第2発明のロープ検査装置は、第1発明において、前記測定部分に張力を与えて伸び量を測定した後、前記ロープを所定距離搬送する単位操作を繰り返し行なうことを特徴とする。
第3発明のロープ検査装置は、第1発明において、把持工程、測定工程および搬送工程を含む単位操作を繰り返し行なう制御装置を備え、前記把持工程は、前記第1クランプおよび前記第2クランプで前記ロープを把持する工程であり、前記測定工程は、前記張力付与装置で前記測定部分に張力を与えるとともに、前記伸び量測定器で前記測定部分の伸び量を測定する工程であり、前記搬送工程は、前記第1クランプおよび前記第2クランプを開放し、前記搬送装置で前記ロープを所定距離搬送する工程であることを特徴とする。

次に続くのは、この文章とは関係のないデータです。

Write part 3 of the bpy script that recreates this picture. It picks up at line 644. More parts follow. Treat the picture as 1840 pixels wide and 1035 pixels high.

第4発明のロープ検査装置は、第1発明において、前記分析装置は、予め記憶された弾性係数と残存強度との関係に基づいて、前記測定部分の弾性係数から残存強度を求めることを特徴とする。
第5発明のロープ検査装置は、第1発明において、前記分析装置は、予め記憶された伸び量と残存強度との関係に基づいて、前記測定部分の伸び量から残存強度を求めることを特徴とする。
第6発明のロープ検査方法は、把持工程、測定工程および搬送工程を含む単位操作を繰り返し行ない、前記把持工程は、搬送経路上の離れた2位置に配置された第1クランプおよび第2クランプでロープを把持する工程であり、前記測定工程は、前記第1クランプと前記第2クランプとを引き離して前記ロープのうち前記第1クランプと前記第2クランプとの間の測定部分に張力を与えるとともに、前記測定部分の伸び量を測定する工程であり、前記搬送工程は、前記第1クランプおよび前記第2クランプを開放し、前記ロープを所定距離搬送する工程であり、前記測定工程において、一の前記測定部分に与える張力の増減を複数回行ない、2回目以降の張力の増減時の前記測定部分に与えた張力の大きさと伸び量とから、前記測定部分の弾性係数を求めることを特徴とする。
第7発明のロープ検査方法は、第6発明において、予め定められた弾性係数と残存強度との関係に基づいて、前記測定部分の弾性係数から残存強度を求めることを特徴とする。
第8発明のロープ検査方法は、第6発明において、予め定められた伸び量と残存強度との関係に基づいて、前記測定部分の伸び量から残存強度を求めることを特徴とする。
【発明の効果】
【0009】
第1発明によれば、ロープを搬送して測定部分を変更しつつ、測定部分ごとに張力を与えたときの伸び量を測定できる。また、ロープの撚り締りの影響を除去できるので、ロープの弾性係数を精度良く求めることができる。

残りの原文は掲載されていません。